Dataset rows
_____

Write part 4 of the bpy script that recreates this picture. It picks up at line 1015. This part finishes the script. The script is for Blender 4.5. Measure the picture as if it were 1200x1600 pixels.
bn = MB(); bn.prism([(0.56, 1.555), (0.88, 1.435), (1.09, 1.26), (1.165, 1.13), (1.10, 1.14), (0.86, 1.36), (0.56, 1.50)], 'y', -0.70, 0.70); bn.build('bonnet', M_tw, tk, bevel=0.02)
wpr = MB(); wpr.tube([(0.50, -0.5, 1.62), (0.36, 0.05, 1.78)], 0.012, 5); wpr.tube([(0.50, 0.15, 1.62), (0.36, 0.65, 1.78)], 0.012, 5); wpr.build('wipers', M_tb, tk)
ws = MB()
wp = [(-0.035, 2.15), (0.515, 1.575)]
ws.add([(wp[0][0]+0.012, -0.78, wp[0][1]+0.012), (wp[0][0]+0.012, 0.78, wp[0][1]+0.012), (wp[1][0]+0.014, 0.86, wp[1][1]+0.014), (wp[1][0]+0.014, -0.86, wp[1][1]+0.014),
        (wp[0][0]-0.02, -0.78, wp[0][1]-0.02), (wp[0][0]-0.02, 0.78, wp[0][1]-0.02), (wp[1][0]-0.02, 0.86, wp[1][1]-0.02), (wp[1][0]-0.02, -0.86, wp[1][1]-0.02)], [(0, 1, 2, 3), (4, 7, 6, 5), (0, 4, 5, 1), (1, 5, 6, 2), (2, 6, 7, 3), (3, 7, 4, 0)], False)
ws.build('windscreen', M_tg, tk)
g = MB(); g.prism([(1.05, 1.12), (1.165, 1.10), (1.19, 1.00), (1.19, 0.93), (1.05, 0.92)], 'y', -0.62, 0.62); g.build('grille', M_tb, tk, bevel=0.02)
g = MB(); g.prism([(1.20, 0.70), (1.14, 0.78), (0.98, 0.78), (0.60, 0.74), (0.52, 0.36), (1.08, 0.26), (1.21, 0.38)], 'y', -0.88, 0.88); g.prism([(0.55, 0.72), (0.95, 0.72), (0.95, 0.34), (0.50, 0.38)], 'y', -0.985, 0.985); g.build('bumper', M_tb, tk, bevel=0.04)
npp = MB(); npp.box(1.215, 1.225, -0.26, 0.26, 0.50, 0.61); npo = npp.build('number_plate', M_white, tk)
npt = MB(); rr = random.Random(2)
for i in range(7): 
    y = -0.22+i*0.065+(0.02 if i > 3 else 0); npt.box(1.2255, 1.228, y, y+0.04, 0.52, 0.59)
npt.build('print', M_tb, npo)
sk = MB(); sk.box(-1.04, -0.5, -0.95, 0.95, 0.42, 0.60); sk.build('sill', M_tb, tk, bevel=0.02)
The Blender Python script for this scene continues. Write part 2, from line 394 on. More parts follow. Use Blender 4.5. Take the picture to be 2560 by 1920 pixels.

_____

• What is being asked: Look through the material above and pick out each line holding the word "Write".

• The answer:
Write part 4 of the bpy script that recreates this picture. It picks up at line 1015. This part finishes the script. The script is for Blender 4.5. Measure the picture as if it were 1200x1600 pixels.
The Blender Python script for this scene continues. Write part 2, from line 394 on. More parts follow. Use Blender 4.5. Take the picture to be 2560 by 1920 pixels.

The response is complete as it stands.